Exercise task: List the lines of this listing that hold the word "picture".

>> Begin

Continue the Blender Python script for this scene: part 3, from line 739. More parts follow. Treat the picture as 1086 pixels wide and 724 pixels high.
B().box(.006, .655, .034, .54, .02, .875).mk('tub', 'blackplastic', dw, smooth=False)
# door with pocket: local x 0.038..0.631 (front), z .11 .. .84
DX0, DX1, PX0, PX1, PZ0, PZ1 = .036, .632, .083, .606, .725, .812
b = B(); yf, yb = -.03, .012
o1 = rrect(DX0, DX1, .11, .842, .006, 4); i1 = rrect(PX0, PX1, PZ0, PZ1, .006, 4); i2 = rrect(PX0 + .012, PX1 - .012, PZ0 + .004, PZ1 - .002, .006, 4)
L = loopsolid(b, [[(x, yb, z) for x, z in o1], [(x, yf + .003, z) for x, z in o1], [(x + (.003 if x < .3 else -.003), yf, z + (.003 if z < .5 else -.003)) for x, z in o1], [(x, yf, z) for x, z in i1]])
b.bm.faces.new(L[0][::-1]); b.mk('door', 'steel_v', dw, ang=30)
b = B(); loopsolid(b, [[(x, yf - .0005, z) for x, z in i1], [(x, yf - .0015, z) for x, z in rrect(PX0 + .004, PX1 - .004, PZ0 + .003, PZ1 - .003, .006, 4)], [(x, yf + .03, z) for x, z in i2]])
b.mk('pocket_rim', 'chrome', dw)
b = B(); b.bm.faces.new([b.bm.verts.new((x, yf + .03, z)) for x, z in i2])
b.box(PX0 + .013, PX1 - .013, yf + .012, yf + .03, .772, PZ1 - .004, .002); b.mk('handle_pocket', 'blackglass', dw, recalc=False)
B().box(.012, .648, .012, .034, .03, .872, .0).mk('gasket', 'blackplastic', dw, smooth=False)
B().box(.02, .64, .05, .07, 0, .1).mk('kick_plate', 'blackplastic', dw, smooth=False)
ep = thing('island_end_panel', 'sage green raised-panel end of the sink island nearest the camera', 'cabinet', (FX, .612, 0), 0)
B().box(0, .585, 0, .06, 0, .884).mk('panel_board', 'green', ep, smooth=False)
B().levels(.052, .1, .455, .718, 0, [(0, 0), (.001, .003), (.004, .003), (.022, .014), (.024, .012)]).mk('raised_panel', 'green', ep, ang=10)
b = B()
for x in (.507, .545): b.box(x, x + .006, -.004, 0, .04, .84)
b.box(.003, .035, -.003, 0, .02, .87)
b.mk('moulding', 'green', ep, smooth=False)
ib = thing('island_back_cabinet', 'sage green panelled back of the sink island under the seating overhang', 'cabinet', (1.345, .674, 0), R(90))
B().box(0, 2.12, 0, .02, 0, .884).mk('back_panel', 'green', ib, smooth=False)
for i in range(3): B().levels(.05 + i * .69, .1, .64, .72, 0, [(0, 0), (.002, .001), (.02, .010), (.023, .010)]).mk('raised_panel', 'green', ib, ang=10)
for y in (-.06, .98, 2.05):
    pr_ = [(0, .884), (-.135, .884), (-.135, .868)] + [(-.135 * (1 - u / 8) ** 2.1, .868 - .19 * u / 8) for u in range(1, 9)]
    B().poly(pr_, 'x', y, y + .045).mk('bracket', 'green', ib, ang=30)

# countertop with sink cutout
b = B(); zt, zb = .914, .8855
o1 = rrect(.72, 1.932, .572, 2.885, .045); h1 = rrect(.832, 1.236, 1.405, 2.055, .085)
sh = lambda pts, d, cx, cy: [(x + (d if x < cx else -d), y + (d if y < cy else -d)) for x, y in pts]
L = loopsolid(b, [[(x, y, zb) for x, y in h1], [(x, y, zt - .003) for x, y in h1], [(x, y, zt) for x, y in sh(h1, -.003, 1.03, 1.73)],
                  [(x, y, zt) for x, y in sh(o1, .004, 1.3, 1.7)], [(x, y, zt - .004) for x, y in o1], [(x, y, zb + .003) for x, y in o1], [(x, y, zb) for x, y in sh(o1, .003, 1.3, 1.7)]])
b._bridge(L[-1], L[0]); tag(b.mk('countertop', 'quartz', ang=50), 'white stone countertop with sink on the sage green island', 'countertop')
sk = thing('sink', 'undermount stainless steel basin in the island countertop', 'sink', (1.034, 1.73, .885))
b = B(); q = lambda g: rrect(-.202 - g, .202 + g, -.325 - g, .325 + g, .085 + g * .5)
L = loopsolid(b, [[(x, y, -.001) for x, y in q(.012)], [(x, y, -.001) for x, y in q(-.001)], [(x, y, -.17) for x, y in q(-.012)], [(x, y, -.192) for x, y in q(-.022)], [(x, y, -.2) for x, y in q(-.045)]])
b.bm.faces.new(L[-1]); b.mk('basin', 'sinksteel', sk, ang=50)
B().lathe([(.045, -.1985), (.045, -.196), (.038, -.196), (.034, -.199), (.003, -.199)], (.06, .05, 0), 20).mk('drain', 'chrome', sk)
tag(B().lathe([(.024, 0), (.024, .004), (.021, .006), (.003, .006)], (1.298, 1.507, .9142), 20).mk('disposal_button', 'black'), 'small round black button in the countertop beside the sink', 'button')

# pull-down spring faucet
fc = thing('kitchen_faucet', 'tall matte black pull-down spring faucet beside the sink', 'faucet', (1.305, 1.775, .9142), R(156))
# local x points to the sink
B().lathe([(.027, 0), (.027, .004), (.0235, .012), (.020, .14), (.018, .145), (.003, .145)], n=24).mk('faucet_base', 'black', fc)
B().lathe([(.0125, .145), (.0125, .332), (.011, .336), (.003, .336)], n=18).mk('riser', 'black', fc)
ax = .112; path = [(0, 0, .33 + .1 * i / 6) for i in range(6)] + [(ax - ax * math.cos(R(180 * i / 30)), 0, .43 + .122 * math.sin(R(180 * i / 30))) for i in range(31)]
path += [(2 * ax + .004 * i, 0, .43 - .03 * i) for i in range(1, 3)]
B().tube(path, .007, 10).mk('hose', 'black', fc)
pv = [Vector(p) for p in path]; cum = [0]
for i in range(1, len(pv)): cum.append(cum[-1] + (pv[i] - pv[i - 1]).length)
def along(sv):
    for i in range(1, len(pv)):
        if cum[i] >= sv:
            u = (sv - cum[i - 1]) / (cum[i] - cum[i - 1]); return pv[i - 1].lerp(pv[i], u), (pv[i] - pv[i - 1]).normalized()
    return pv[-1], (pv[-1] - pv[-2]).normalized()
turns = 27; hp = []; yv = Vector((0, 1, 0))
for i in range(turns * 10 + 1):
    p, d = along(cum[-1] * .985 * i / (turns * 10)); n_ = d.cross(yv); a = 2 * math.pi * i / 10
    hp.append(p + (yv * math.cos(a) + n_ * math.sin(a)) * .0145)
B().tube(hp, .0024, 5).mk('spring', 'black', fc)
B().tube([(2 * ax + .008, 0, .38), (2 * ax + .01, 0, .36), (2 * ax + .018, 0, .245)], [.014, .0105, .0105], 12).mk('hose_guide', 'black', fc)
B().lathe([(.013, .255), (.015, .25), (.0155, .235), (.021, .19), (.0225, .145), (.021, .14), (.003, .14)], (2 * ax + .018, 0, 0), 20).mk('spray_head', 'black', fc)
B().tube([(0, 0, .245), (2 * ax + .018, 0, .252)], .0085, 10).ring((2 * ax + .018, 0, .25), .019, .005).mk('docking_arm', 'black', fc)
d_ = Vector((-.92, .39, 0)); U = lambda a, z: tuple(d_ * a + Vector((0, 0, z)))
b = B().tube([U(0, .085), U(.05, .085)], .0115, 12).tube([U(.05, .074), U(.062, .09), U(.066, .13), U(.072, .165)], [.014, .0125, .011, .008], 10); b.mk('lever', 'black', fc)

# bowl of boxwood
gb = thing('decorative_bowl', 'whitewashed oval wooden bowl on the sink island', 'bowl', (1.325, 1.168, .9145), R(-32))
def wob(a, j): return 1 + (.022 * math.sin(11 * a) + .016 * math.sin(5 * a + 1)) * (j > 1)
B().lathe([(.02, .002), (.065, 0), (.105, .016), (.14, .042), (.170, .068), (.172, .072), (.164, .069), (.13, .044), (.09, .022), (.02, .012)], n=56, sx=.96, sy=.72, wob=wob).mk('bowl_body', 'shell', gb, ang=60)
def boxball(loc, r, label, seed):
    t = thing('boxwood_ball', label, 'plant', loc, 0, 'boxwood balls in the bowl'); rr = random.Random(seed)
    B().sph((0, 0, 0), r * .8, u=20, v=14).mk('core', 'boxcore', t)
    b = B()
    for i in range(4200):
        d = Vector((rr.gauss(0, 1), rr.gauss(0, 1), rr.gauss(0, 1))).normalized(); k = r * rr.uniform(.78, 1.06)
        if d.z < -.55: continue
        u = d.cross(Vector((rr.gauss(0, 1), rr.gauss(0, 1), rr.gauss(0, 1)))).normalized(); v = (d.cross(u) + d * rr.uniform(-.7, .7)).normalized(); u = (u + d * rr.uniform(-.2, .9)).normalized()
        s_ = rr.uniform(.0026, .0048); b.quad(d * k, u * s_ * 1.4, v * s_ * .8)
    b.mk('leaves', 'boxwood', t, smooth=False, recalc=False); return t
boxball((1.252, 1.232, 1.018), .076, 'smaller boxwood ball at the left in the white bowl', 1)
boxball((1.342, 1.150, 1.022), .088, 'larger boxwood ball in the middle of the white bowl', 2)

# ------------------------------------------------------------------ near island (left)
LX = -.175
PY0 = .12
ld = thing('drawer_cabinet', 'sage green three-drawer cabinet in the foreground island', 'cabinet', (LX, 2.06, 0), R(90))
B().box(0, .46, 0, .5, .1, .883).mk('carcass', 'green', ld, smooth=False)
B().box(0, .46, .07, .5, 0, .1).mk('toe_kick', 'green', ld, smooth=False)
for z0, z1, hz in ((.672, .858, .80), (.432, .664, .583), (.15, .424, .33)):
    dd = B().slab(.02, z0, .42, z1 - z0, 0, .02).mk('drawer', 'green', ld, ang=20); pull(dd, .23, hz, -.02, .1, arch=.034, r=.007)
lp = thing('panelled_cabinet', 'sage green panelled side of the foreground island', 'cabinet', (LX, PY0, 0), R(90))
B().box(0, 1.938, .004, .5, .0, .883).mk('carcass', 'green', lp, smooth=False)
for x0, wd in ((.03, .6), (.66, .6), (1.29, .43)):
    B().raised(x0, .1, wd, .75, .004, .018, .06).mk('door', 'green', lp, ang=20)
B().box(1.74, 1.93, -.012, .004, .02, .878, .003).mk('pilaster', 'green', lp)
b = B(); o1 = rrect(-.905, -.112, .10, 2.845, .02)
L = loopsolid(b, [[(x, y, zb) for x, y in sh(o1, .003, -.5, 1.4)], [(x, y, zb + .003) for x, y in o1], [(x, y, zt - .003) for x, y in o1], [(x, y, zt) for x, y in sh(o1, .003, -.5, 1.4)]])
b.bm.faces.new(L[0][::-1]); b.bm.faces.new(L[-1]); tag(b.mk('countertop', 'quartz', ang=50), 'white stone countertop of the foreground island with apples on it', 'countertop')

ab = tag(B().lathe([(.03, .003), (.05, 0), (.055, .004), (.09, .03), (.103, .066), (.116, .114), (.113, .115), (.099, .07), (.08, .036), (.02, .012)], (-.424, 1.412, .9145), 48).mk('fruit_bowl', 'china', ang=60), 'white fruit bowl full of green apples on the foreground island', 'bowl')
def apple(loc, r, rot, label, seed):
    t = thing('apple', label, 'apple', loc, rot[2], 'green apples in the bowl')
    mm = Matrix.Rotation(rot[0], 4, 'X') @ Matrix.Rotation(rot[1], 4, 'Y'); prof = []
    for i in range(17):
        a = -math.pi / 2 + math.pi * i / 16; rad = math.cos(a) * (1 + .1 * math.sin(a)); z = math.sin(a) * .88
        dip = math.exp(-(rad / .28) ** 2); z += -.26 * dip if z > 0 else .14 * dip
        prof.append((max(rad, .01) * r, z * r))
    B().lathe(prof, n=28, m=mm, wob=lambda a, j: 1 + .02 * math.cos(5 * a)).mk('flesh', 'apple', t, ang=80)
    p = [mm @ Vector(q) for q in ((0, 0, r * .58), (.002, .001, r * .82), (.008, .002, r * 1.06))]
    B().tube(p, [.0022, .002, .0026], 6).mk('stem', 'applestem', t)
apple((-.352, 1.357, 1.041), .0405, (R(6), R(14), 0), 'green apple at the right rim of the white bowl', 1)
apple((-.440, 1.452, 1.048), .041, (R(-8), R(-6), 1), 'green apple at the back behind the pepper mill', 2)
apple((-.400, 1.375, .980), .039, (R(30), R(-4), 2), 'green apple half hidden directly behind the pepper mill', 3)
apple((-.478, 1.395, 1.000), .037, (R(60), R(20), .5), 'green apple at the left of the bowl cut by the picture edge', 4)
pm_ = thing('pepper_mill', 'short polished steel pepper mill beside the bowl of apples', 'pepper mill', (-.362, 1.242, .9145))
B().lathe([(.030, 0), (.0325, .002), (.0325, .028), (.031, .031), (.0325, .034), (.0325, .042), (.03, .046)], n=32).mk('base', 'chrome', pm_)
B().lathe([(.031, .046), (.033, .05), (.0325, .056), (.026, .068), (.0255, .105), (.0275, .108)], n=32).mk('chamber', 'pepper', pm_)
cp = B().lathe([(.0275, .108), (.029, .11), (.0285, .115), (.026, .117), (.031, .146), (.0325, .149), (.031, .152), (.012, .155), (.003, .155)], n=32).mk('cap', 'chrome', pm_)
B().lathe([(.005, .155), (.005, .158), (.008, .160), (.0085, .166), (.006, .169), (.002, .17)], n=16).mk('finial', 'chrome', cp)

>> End

The answer:
Continue the Blender Python script for this scene: part 3, from line 739. More parts follow. Treat the picture as 1086 pixels wide and 724 pixels high.
apple((-.478, 1.395, 1.000), .037, (R(60), R(20), .5), 'green apple at the left of the bowl cut by the picture edge', 4)